[begin DATA SECTION]
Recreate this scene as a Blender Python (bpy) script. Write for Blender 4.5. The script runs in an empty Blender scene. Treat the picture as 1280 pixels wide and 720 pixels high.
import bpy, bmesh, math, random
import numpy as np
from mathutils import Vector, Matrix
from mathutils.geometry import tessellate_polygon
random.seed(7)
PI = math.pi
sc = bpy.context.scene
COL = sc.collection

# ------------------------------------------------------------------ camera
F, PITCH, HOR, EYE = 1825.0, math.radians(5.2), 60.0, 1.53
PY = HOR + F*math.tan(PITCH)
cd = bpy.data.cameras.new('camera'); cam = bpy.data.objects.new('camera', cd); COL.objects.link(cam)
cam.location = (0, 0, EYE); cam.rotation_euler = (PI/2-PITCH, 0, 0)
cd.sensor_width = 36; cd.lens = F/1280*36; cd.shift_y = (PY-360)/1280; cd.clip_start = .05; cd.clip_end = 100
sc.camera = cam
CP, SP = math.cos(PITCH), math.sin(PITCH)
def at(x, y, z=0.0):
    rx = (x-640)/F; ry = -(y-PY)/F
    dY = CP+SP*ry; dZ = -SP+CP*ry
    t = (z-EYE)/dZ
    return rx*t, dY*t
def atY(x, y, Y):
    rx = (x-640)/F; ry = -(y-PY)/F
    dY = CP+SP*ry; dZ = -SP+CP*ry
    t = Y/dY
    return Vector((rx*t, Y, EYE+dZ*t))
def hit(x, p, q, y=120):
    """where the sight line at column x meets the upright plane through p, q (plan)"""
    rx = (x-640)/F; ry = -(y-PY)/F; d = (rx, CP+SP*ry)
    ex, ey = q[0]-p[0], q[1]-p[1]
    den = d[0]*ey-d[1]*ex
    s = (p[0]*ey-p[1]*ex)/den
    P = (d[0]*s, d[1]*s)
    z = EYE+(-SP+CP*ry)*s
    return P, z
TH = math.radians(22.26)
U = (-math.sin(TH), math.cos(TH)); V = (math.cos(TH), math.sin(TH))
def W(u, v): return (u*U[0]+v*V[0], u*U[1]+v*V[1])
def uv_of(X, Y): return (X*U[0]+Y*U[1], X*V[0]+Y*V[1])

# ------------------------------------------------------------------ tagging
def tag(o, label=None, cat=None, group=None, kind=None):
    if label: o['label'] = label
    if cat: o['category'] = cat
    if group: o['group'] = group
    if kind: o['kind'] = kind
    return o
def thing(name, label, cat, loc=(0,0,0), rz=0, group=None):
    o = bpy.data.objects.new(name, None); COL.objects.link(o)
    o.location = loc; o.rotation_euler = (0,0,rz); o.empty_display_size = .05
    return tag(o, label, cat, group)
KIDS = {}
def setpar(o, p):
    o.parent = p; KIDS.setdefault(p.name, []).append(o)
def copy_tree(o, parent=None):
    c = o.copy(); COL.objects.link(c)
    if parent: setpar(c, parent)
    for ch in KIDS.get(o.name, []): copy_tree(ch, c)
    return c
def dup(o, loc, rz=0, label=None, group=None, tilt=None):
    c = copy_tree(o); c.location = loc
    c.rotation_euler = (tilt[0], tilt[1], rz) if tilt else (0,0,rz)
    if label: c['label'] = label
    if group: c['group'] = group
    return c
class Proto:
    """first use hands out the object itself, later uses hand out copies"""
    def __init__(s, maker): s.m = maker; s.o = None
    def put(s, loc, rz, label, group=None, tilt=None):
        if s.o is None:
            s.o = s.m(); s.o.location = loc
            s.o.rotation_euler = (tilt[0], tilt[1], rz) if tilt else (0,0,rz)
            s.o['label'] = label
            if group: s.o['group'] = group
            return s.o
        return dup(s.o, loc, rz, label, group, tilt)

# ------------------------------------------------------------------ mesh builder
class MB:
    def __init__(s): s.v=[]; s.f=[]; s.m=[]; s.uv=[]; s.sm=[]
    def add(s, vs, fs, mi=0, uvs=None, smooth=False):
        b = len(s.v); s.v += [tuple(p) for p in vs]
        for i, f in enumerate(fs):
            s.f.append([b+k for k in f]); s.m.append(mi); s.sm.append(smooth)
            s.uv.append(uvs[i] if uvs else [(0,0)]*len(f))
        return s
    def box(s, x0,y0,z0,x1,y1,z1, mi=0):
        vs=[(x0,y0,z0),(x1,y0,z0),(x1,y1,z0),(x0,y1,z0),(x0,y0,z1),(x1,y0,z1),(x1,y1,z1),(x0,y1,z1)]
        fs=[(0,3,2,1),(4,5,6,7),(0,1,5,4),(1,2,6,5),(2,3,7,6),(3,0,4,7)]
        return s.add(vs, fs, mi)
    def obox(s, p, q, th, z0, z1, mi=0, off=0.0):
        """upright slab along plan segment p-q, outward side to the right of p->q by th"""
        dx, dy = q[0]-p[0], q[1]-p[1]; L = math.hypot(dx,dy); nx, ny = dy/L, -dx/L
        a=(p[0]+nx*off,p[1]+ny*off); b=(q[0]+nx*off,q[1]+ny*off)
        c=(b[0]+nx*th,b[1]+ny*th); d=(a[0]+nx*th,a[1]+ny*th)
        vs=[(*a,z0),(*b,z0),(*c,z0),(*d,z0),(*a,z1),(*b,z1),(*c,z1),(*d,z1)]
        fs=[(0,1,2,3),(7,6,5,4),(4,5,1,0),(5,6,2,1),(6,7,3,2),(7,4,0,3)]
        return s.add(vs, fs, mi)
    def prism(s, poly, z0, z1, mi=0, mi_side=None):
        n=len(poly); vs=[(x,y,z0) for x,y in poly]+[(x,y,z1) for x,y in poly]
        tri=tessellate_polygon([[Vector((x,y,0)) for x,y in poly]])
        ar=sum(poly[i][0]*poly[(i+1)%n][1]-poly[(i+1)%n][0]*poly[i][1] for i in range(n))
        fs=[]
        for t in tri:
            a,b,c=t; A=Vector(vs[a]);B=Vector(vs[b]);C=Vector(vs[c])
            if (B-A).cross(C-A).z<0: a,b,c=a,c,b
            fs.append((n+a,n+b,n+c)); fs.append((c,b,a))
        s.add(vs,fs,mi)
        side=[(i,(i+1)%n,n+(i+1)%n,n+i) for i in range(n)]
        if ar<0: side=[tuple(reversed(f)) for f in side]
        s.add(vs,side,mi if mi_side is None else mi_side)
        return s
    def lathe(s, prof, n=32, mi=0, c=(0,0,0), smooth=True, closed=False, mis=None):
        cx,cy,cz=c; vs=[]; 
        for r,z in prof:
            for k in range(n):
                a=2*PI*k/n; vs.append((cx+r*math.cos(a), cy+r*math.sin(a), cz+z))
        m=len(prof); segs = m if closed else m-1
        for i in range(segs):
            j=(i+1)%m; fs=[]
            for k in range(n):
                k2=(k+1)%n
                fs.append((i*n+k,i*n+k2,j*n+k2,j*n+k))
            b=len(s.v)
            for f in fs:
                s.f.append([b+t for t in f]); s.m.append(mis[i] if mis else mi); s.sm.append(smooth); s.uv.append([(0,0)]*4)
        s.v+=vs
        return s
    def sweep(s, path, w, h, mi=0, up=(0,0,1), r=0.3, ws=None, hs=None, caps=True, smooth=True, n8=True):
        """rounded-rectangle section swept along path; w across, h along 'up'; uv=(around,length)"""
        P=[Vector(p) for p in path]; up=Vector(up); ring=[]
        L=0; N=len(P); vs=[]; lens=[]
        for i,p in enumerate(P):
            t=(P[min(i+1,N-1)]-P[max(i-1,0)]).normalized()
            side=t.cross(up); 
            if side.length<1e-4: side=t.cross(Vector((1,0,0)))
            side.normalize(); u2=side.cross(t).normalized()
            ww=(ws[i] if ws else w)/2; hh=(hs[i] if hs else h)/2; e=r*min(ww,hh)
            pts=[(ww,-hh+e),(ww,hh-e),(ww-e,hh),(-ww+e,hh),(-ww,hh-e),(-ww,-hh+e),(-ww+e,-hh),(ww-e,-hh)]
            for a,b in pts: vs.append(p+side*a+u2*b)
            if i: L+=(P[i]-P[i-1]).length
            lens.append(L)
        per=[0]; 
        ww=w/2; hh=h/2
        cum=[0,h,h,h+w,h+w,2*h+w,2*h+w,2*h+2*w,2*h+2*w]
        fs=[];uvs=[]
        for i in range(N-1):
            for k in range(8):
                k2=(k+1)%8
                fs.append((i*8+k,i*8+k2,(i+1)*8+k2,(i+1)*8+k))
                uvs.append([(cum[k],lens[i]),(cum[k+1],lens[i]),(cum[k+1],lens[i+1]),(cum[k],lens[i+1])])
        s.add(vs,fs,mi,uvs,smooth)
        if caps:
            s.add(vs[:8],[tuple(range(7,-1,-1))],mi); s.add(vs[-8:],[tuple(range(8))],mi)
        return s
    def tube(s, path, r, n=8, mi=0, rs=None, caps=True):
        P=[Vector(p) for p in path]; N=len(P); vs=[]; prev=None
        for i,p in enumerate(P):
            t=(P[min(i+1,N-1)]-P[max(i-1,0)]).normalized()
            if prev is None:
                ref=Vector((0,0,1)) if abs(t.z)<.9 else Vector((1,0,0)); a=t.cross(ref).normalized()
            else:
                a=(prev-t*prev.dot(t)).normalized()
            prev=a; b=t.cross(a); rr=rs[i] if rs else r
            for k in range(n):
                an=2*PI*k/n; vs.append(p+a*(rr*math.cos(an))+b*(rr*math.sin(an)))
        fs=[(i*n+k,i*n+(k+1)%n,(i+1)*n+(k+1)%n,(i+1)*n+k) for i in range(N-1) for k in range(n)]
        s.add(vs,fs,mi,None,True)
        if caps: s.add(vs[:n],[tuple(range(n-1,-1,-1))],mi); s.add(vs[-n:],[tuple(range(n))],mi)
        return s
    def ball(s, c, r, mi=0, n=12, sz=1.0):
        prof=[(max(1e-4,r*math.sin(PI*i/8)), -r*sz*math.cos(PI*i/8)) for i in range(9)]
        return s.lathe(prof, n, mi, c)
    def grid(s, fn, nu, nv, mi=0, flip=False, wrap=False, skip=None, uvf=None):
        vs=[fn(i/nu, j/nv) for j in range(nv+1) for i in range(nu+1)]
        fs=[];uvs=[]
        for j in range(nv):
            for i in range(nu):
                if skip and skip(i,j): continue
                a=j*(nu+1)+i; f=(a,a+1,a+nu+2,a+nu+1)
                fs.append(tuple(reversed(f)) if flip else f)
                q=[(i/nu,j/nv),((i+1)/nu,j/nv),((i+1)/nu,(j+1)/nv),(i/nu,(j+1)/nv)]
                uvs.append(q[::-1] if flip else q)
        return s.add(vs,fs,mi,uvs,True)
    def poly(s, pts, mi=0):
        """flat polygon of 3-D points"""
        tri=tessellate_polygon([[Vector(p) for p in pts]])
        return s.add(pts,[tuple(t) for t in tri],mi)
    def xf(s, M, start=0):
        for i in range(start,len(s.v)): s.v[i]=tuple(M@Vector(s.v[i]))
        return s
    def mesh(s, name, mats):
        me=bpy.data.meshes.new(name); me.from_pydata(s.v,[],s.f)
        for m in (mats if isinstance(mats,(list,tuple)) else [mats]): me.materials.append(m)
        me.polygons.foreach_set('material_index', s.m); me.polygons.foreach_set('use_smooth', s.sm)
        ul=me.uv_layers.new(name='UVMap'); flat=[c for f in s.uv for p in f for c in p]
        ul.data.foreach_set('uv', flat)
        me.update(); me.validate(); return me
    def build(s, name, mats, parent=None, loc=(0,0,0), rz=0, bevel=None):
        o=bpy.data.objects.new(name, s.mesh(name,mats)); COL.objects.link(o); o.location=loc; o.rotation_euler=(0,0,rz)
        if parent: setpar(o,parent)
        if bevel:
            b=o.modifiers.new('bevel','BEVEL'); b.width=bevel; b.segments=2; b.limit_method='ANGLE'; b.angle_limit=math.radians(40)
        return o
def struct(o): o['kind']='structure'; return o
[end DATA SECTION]
WHAT YOU ARE ASKED TO DO:
Scan the material line by line and report each one that contains "scene".

SOLUTION:
Recreate this scene as a Blender Python (bpy) script. Write for Blender 4.5. The script runs in an empty Blender scene. Treat the picture as 1280 pixels wide and 720 pixels high.
sc = bpy.context.scene